Airport Congestion – A Case of Market Failure?

By Murray N. Rothbard


The press touted it as yet another chapter in the unending success story of “government-business cooperation.” The traditional tale is that a glaring problem arises, caused by the unchecked and selfish actions of capitalist greed. And that then a wise and far-sighted government agency, seeing deeply and having only the public interest at heart, steps in and corrects the failure, its sage regulations gently but firmly bending private actions to the common good.

The latest chapter began in the summer of 1984, when it came to light that the public was suffering under a 73% increase in the number of delayed flights compared to the previous year. To the Federal Aviation Agency (FAA) and other agencies of government, the villain of the piece was clear. Its own imposed quotas on the number of flights at the nation’s airports had been lifted at the beginning of the year, and, in response to this deregulation, the shortsighted airlines, each pursuing its own profits, overscheduled their flights in the highly remunerative peak hours of the day. The congestion and delays occurred at these hours, largely at the biggest and most used airports. The FAA soon made it clear that it was prepared to impose detailed, minute-by-minute maximum limits on takeoffs and landings at each airport, and threatened to do so if the airlines themselves did not come up with an acceptable plan. Under this bludgeoning, the airlines came up with a “voluntary” plan that was duly approved at the end of October, a plan that imposed maximum quotas of flights at the peak hours. Government-business cooperation had supposedly triumphed once more.

The real saga, however, is considerably less cheering. From the beginning of the airline industry until 1978, the Civil Aeronautics Board (CAB) imposed a coerced cartelization on the industry, parceling out routes to favored airlines, and severely limiting competition, and keeping fares far over the free-market price. Largely due to the efforts of CAB chairman and economist Alfred E. Kahn, the Airline Deregulation Act was passed in 1978, deregulating routes, flights, and prices, and abolishing the CAB at the end of 1984.

What has really happened is that the FAA, previously limited to safety regulation and the nationalization of air traffic control services, has since then moved in to take up the torch of cartelization lost by the CAB. When President Reagan fired the air-controllers during the PATCO strike in 1981, a little-heralded consequence was that the FAA stepped in to impose coerced maxima of flights at the various airports, all in the name of rationing scarce air-control services. An end of the air-controller crisis led the FAA to remove the controls in early 1984, but now here they ar.e more than back again as a result of the congestion.

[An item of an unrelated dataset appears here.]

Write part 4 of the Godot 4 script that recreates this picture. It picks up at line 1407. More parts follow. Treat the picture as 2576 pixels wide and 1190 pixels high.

Furthermore, the quotas are now in force at the six top airports. Leading the parade in calling for the controls was Eastern Airlines, whose services using Kennedy and LaGuardia airports have, in recent years, been outcompeted by scrappy new People’s Express, whose operations have vaulted Newark Airport from a virtual ghost airport to one of the top six (along with LaGuardia, Kennedy, Denver, Atlanta, and O’Hare at Chicago.) In imposing the “voluntary” quotas, it does not seem accidental that the peak hour flights at Newark Airport were drastically reduced (from 100 to 68), while the LaGuardia and Kennedy peak hour flights were actually increased.

But, in any case, was the peak hour congestion a case of market failure? Whenever economists see a shortage, they are trained to look immediately for the maximum price control below the free-market. And sure enough, this is what has happened. We must realize that all commercial airports in this country are government-owned and operated — all by local governments except Dulles and National, owned by the federal government. And governments are not interested, as is private enterprise, in rational pricing, that is, in a pricing that achieves the greatest profits. Other political considerations invariably take over. And so every airport charges fees for its “slots” (landing and takeoff spots on its runways) far below the market-clearing price that would be achieved under private ownership. Hence congestion occurs at valuable peak hours, with private corporate jets taking up space from which they would obviously be out-competed by the large commercial airliners. The only genuine solution to airport congestion is to impose marketclearing pricing, with far higher slot fees at peak than at non-peak hours. And this would accomplish the task while encouraging rather than crippling competition by the compulsory rating of underpriced slots imposed by the FAA. But such rational pricing will only be achieved when airports are privatized — taken out of the inefficient and political control of government.

There is also another important area to be privatized. Air control services are a compulsory monopoly of the federal government, under the aegis of the FAA. Even though the FAA promised to be back to pre-strike air control capacity by 1983, it still employs 19% fewer air controllers than before the strike, all trying to handle 6% greater traffic.

Once again, the genuine solution is to privatize air-traffic control. There is no real reason why pilots, aircraft companies, and all other aspects of the airline industry can be private, but that somehow air control must always remain a nationalized service. Upon the privatization of air control, it will be possible to send the FAA to join the CAB in the forgotten scrap heap of history.


Rothbard, Murray N. “Airport Congestion — A Case of Market Failure?” The Free Market 3, no. 1 (January 1986): 1 and 4.